Your task is to return, exactly, the run of lines starting at the line holding "for _ in range(46)]" and ending at the line holding "sprig('thin_green_leaves', 'thin yellow-green", both ends included and no other lines.
────────────────────
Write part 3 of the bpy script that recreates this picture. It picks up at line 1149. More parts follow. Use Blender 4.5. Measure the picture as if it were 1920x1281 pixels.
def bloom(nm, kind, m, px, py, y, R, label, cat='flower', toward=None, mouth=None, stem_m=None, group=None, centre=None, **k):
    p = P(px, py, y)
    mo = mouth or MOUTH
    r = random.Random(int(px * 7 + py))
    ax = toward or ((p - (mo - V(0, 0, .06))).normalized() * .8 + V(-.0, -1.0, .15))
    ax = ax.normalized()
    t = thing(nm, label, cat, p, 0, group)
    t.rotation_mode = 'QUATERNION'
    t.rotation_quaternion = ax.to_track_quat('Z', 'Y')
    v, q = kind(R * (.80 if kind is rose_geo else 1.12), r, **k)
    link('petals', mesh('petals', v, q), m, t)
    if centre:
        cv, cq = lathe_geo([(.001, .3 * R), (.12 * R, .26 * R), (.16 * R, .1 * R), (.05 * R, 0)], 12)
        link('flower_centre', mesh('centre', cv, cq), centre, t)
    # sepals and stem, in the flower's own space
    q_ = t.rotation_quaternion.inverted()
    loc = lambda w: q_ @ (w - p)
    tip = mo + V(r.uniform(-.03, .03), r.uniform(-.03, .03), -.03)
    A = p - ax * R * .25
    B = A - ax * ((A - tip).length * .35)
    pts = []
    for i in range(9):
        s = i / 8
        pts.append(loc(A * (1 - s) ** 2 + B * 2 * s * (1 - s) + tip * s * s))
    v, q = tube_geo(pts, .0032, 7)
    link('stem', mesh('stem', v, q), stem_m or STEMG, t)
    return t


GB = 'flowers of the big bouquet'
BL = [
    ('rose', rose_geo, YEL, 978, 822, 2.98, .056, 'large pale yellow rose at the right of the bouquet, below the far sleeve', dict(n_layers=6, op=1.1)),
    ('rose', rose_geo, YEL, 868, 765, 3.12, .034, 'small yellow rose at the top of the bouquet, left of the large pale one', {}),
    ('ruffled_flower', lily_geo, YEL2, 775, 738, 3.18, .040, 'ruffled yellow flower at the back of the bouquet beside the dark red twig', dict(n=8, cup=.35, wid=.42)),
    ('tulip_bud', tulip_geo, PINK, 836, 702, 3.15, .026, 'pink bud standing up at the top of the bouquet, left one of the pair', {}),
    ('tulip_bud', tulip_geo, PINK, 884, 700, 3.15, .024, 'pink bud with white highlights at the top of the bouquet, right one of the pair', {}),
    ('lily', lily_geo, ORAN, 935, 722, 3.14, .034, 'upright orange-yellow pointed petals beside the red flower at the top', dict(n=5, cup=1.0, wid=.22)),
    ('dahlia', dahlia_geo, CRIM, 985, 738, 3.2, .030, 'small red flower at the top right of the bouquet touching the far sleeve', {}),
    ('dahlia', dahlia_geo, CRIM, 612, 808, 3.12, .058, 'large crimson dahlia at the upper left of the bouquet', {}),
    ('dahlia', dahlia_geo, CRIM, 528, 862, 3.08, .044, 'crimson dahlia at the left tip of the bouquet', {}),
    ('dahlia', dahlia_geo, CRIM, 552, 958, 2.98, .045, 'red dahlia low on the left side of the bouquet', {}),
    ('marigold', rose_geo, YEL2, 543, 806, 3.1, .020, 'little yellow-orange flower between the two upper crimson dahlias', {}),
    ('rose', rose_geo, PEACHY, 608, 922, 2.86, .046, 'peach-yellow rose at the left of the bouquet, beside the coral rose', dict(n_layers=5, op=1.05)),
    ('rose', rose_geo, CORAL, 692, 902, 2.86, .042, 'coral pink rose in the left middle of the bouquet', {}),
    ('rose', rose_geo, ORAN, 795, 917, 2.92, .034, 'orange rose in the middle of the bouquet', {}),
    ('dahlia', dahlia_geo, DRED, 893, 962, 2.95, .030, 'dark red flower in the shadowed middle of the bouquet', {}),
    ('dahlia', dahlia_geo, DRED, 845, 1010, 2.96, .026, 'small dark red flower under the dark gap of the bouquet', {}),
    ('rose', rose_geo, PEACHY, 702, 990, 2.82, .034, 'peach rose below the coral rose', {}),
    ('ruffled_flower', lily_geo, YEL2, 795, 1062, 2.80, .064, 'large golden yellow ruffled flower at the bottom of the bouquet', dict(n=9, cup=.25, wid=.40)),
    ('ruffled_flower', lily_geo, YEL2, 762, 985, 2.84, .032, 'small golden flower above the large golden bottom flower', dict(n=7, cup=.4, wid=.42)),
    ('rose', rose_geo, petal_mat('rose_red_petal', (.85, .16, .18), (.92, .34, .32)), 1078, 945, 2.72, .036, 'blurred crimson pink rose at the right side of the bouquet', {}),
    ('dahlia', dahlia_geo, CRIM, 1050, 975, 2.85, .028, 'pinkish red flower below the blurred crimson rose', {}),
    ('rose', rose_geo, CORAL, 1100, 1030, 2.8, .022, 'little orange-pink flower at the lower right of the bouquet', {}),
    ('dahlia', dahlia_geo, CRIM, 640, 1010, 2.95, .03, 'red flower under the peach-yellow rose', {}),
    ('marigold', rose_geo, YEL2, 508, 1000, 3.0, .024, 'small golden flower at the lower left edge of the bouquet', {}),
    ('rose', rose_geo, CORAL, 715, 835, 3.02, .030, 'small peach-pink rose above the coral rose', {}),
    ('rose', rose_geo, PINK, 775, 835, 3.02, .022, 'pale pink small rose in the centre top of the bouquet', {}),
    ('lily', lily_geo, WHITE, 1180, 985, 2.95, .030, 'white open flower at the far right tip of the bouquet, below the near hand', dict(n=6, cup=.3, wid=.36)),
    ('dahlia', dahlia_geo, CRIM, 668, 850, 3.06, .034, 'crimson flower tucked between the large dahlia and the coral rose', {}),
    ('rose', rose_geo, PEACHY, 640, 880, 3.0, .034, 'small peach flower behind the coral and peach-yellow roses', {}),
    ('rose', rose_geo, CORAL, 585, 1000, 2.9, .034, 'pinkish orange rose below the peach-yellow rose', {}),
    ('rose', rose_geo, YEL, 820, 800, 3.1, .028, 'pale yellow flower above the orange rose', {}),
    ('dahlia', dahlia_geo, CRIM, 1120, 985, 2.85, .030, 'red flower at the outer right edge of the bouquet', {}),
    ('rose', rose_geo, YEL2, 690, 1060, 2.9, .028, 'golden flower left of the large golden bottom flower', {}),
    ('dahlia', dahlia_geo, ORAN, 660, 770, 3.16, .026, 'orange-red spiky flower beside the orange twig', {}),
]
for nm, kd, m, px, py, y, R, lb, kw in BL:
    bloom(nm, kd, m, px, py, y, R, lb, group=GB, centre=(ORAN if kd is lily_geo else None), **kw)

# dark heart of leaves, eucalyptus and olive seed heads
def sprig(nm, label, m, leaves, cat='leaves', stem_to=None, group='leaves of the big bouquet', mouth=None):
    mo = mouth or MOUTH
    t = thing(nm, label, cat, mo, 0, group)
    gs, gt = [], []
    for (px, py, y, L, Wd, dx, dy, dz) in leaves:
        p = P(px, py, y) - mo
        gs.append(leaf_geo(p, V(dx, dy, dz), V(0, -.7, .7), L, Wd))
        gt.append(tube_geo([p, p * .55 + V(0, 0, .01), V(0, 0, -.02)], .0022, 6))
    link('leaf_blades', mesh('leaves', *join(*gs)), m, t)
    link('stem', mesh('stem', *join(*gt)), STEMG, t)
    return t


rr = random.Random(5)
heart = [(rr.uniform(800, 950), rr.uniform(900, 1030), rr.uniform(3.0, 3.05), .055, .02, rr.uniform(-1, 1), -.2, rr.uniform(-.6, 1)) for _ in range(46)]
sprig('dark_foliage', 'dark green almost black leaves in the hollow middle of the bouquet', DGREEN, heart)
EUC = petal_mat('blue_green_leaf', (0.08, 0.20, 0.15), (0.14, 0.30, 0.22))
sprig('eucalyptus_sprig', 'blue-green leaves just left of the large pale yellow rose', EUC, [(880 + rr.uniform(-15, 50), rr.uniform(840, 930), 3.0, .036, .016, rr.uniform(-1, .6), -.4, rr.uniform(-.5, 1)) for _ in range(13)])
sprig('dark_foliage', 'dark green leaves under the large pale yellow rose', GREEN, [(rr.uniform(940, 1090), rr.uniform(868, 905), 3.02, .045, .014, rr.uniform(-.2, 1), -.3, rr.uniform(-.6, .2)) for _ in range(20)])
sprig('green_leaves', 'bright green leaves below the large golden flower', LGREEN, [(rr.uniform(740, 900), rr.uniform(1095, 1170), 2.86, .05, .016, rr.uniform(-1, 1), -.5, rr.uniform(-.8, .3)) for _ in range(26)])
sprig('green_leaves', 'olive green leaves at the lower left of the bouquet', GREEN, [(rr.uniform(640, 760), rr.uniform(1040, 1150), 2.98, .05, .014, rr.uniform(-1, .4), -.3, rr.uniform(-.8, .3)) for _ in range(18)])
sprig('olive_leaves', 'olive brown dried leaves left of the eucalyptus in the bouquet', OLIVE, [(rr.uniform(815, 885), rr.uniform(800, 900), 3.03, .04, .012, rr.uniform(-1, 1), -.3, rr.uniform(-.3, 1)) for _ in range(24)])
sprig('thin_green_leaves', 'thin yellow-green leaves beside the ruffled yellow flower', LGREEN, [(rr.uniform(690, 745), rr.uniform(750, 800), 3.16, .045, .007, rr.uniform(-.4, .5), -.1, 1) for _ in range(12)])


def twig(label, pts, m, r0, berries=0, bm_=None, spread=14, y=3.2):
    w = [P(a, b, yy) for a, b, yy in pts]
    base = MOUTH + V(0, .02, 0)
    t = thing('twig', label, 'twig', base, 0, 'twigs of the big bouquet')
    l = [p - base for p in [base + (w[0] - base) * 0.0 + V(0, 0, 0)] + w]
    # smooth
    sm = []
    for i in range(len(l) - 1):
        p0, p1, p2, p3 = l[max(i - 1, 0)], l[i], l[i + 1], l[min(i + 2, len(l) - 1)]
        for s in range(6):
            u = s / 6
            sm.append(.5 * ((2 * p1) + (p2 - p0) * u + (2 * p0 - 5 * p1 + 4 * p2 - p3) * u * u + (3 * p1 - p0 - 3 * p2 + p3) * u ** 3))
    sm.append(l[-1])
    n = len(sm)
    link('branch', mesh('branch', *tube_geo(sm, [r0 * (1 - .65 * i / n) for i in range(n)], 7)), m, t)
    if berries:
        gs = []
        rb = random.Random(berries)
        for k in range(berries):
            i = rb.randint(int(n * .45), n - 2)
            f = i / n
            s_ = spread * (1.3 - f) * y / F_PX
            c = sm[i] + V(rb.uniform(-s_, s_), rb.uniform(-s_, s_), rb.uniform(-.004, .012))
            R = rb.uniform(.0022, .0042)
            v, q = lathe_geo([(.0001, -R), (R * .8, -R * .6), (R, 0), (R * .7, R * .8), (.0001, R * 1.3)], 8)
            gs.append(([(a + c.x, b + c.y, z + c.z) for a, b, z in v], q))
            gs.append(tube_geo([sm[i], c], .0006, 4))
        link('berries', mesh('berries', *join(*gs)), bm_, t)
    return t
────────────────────
FULL SOLUTION:
heart = [(rr.uniform(800, 950), rr.uniform(900, 1030), rr.uniform(3.0, 3.05), .055, .02, rr.uniform(-1, 1), -.2, rr.uniform(-.6, 1)) for _ in range(46)]
sprig('dark_foliage', 'dark green almost black leaves in the hollow middle of the bouquet', DGREEN, heart)
EUC = petal_mat('blue_green_leaf', (0.08, 0.20, 0.15), (0.14, 0.30, 0.22))
sprig('eucalyptus_sprig', 'blue-green leaves just left of the large pale yellow rose', EUC, [(880 + rr.uniform(-15, 50), rr.uniform(840, 930), 3.0, .036, .016, rr.uniform(-1, .6), -.4, rr.uniform(-.5, 1)) for _ in range(13)])
sprig('dark_foliage', 'dark green leaves under the large pale yellow rose', GREEN, [(rr.uniform(940, 1090), rr.uniform(868, 905), 3.02, .045, .014, rr.uniform(-.2, 1), -.3, rr.uniform(-.6, .2)) for _ in range(20)])
sprig('green_leaves', 'bright green leaves below the large golden flower', LGREEN, [(rr.uniform(740, 900), rr.uniform(1095, 1170), 2.86, .05, .016, rr.uniform(-1, 1), -.5, rr.uniform(-.8, .3)) for _ in range(26)])
sprig('green_leaves', 'olive green leaves at the lower left of the bouquet', GREEN, [(rr.uniform(640, 760), rr.uniform(1040, 1150), 2.98, .05, .014, rr.uniform(-1, .4), -.3, rr.uniform(-.8, .3)) for _ in range(18)])
sprig('olive_leaves', 'olive brown dried leaves left of the eucalyptus in the bouquet', OLIVE, [(rr.uniform(815, 885), rr.uniform(800, 900), 3.03, .04, .012, rr.uniform(-1, 1), -.3, rr.uniform(-.3, 1)) for _ in range(24)])
sprig('thin_green_leaves', 'thin yellow-green leaves beside the ruffled yellow flower', LGREEN, [(rr.uniform(690, 745), rr.uniform(750, 800), 3.16, .045, .007, rr.uniform(-.4, .5), -.1, 1) for _ in range(12)])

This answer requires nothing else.